Mungkin itu yang dikhawatirkan oleh para pemangku adat Baduy yang sempat meminta akses internet diblokir di area Baduy [Luar] belum lama ini. Buatku, itu adalah bentuk upaya mereka menjaga diri masyarakatnya.
Nah sebagai pengunjung, kita juga harus turut menjaga dong. Minimal dari sisi perilaku kta sendiri saat berkunjung ke Baduy/ wisata lainnya.
Contoh "sepele" soal sampah. Baduy sudah menjaga diri dengan tidak "nyampah". Para pengunjung mestinya juga demikian. Bertanggungjawab pada sampahnya sendiri. "Bawa sampah, bawa pulang juga." Jangan sampai preseden buruk Gunung Rinjani yang ditutup gegara banyaknya sampah terulang lagi di destinasi lain, termasuk Baduy. Masak seeh, ngakunya pecinta alam, tapi nyampah, ngerusak alam. Paradoks kan?

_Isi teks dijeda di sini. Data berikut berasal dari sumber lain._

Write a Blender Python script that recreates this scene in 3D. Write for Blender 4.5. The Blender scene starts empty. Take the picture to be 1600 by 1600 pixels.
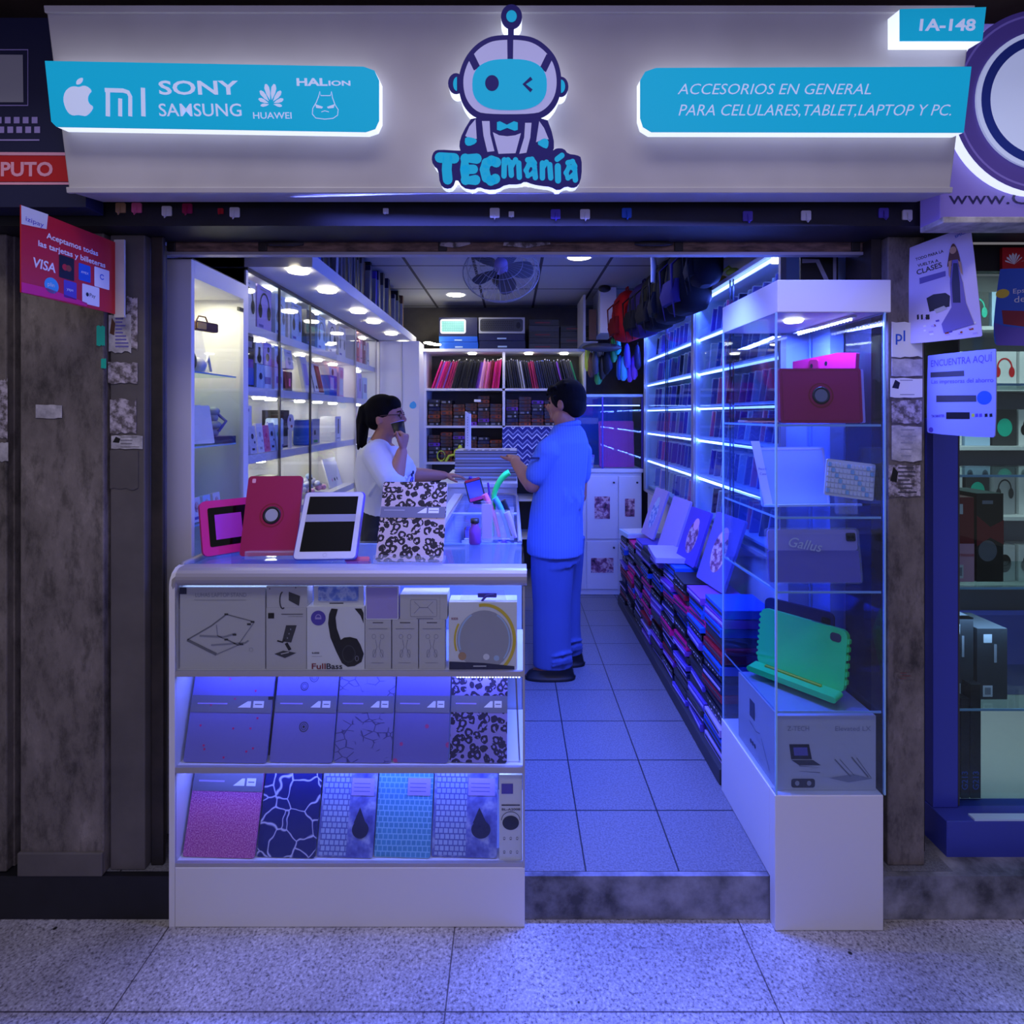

Dari sisi perekonomian, di Baduy, UMKM tumbuh subur. Kerajinan tas koja khas Baduy, hasil tenun, selendang tenun, gula aren, madu hutan, kopi Baduy, ikat kepala, baju khas Baduy dan lain-lain banyak dijajakan. Sebagai pengunjung kita bisa mensuportnya. Paling gampang, ya "nglarisi" membeli sesuai yang kita mau. Syukur-syukur kita bisa turut memasarkannya. Sekarang sudah jamak komoditi Baduy dipasarkan di sosmed maupun marketplace.
Bikin konten di sosmed dan tulisan tentang Baduy seperti di Kompasiana ini, juga turut membantu publikasi.